Knowing the town has an above average rate of drone reports wouldn't be dispositive. Instead, it would be one bit of evidence to help us weigh competing theories and incline us towards one conclusion or another.

Of course, the other thing it could show is evidence of Vice's conclusion. If this town had roughly the average number of false reports or was even a modest outlier, then that would help reinforce the "no such drones" position.


Learn about mass hysteria. This is exactly what happens. It's very easy for our brains to misinterpret things to match our expectations. If you believe there are swarms of drones you'll see them in things that aren't drones.


I have read about mass hysteria and it doesn't seem plausible to me.

If this were a crowd of people witnessing something and jumping to a strange conclusion where their beliefs were reinforced by each other's behavior - e.g. we both hear a car backfire, you look scared so I start to run and before you know it we're all talking about how we survived a mass shooting, then sure, I'd accept mass hysteria.

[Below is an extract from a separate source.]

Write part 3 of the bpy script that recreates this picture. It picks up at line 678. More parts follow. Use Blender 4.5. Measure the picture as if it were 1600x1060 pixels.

This is very different. It is many independent people over many days making reports of strange, but completely natural phenomenon. Nobody is seeing vampires, they are witnessing drones do the kind of things drones do. That a government agency can't find evidence of illegal drone activity after the fact is interesting, but it's absurd to conclude that this is mass hysteria.

If I flew a drone over you at night, and the police showed up a month later to inspect and found no evidence, would you believe that you had been suffering from mass hysteria?


No, but just because someone says something happened "independently" doesn't mean it was/is.


Well, this is Vice we're talking about. It's a tabloid dedicated to sensationalism, prurience, and cynicism. Don't look to them for high quality journalism or analysis.


From the article in brackets to perserve their quoting: [CDPS “confirmed no incidents involving criminal activity, nor have investigations substantiated reports of suspicious or illegal drone activity.” In other words, they found nothing.]

"They found nothing" is not other words for what the article quoted. Maybe the found something that was not criminal, suspicious or illegal, but still more interesting than stars and airplaines, and they aren't telling.


A person is smart, people are dumb panicky animals and you know it. And they panic the most when secrets need to be kept secret.


Eye witness testimony is the lowest form of evidence.